Lines containing the string "that" are to be collected in full.

**DATA LINES:**
┄┄┄┄┄┄┄┄┄┄┄┄┄┄┄┄┄┄┄┄

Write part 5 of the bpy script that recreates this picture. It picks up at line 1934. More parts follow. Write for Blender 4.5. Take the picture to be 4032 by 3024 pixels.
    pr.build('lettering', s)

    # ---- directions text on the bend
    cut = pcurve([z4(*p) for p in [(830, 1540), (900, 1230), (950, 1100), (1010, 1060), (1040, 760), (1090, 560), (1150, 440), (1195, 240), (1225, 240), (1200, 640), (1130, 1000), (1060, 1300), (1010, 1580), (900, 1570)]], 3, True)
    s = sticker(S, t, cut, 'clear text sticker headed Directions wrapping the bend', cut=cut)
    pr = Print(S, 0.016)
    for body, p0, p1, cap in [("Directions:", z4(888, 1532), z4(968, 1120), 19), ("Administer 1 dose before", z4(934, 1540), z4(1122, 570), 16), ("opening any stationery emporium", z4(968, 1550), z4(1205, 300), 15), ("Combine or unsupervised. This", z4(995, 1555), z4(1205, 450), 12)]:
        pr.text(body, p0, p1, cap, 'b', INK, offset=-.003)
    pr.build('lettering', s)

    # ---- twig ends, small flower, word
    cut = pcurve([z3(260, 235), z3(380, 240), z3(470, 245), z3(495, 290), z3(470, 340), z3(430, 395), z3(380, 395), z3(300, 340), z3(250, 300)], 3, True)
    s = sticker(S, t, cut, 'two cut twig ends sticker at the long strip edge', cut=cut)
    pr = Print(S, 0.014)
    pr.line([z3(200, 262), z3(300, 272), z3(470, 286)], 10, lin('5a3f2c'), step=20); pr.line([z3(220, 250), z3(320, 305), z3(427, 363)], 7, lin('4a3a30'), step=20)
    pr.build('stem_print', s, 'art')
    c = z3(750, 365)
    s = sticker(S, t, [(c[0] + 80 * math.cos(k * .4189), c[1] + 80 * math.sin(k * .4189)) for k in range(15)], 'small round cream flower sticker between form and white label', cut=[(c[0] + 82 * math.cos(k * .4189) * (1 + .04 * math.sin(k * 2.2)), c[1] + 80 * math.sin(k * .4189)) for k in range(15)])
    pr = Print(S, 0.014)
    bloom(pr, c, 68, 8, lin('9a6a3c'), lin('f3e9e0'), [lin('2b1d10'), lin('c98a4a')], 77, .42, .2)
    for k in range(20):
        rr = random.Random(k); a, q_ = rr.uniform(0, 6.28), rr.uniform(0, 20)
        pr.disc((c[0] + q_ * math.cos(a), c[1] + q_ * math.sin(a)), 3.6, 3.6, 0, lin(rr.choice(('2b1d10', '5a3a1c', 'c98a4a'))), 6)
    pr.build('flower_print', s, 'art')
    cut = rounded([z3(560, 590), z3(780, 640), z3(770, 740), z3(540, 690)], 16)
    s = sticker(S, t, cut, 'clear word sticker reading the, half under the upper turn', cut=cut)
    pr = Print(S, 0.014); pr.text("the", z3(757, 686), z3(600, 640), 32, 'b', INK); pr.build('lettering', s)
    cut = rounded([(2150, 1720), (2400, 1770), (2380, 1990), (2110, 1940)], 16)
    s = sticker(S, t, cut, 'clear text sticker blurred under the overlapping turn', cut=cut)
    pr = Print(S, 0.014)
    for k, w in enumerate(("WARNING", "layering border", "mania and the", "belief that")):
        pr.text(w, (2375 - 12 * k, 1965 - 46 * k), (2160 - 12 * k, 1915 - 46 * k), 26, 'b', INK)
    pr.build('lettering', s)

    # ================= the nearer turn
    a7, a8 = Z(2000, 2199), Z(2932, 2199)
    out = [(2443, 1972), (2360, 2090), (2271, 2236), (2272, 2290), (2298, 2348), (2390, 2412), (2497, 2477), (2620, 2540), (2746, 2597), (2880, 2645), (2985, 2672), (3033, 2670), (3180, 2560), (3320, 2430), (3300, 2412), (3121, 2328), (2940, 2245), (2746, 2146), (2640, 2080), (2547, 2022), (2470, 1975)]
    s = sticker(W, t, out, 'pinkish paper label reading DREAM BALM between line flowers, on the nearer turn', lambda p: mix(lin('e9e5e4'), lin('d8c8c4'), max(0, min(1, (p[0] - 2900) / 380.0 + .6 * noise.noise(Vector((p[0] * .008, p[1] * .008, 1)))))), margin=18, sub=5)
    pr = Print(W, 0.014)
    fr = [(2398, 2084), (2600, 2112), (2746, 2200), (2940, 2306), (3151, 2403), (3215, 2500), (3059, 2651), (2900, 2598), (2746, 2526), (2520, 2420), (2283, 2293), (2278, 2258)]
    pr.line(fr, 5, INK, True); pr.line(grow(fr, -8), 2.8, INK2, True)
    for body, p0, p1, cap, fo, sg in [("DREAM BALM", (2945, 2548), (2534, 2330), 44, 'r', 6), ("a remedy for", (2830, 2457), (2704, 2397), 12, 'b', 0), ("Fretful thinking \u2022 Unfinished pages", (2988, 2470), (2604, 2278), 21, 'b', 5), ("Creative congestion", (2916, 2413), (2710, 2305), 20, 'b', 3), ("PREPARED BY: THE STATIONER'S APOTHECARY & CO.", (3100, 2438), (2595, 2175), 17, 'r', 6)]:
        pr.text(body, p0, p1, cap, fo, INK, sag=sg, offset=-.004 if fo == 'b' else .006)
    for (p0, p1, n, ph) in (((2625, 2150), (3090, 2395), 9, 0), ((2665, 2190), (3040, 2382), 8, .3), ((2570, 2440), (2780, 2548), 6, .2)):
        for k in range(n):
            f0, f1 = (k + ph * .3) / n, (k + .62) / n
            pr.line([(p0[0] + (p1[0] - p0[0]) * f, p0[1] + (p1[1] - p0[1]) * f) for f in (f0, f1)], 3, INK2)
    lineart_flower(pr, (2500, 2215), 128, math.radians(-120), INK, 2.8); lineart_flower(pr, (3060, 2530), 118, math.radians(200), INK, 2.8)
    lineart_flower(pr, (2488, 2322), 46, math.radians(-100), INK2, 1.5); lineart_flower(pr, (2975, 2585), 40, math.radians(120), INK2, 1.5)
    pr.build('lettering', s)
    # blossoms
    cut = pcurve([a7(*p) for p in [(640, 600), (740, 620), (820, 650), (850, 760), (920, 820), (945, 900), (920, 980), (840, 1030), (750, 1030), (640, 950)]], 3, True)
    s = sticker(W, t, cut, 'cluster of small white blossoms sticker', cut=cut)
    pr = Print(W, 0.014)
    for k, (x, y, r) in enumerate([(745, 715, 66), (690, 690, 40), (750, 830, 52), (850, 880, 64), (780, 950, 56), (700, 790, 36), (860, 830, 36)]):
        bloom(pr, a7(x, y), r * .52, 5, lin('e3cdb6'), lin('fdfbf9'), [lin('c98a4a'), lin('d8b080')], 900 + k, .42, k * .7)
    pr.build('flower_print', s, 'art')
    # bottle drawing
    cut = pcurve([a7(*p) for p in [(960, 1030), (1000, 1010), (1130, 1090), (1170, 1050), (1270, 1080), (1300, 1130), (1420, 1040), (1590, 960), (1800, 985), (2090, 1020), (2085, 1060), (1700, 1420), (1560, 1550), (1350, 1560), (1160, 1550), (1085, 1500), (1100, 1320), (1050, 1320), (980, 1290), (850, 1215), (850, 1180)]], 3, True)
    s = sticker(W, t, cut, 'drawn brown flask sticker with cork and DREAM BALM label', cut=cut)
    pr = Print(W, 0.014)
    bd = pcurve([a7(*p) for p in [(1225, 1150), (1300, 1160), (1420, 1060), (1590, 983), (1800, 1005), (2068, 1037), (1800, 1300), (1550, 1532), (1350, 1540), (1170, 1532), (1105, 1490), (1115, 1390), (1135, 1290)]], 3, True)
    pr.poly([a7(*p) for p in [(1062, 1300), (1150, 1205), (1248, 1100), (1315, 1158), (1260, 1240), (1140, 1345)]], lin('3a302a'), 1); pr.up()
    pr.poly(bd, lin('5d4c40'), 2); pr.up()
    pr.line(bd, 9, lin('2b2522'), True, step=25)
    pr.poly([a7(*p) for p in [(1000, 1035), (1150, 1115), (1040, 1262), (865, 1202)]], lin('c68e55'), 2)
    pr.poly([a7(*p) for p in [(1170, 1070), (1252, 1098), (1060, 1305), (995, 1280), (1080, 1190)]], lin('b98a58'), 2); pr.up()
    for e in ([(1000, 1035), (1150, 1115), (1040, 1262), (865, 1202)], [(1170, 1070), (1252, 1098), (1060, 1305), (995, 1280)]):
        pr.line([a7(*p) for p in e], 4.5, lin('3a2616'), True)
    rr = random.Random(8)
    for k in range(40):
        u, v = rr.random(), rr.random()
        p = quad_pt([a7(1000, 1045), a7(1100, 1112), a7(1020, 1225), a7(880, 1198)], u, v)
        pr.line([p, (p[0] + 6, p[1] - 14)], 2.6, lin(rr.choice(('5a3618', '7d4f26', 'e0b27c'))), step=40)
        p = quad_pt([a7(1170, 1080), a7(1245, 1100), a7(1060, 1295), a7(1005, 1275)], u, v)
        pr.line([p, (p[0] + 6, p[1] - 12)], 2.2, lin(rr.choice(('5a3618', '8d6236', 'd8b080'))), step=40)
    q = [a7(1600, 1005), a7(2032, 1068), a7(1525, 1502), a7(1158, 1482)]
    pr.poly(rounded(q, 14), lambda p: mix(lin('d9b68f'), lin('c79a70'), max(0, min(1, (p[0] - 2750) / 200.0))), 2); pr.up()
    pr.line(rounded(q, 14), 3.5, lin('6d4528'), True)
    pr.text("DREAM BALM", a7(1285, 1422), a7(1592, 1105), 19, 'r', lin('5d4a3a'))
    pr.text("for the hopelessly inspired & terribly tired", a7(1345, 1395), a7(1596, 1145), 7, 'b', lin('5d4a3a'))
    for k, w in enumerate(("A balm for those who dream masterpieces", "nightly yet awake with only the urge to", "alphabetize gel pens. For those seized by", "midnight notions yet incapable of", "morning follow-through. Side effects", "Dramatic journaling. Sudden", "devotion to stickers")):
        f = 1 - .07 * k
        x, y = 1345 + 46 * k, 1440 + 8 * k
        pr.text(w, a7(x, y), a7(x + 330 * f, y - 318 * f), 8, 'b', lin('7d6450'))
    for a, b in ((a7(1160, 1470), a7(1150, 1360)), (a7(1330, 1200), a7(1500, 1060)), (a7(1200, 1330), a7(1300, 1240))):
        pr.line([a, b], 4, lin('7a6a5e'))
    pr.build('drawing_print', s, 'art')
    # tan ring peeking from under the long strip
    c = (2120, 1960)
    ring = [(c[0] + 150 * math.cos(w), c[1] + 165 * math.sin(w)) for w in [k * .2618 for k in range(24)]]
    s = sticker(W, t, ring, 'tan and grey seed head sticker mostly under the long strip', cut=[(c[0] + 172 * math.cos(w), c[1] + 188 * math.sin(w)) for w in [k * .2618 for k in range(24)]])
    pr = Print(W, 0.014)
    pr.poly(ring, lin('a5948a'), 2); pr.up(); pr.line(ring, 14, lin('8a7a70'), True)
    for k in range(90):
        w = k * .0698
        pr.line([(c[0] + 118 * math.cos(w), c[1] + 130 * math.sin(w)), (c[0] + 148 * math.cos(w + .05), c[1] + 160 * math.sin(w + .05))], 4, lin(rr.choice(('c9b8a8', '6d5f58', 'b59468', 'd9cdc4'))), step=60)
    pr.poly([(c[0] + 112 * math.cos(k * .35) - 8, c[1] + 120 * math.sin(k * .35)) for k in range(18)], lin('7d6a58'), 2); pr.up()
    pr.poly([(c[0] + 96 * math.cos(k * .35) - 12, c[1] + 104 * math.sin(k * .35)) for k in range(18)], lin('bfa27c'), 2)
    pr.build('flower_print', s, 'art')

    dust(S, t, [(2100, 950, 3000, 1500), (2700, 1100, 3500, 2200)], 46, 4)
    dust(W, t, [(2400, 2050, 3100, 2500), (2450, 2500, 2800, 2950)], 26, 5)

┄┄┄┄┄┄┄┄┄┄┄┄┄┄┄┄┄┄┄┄

**TASK ANSWER:**
Write part 5 of the bpy script that recreates this picture. It picks up at line 1934. More parts follow. Write for Blender 4.5. Take the picture to be 4032 by 3024 pixels.
    for k, w in enumerate(("WARNING", "layering border", "mania and the", "belief that")):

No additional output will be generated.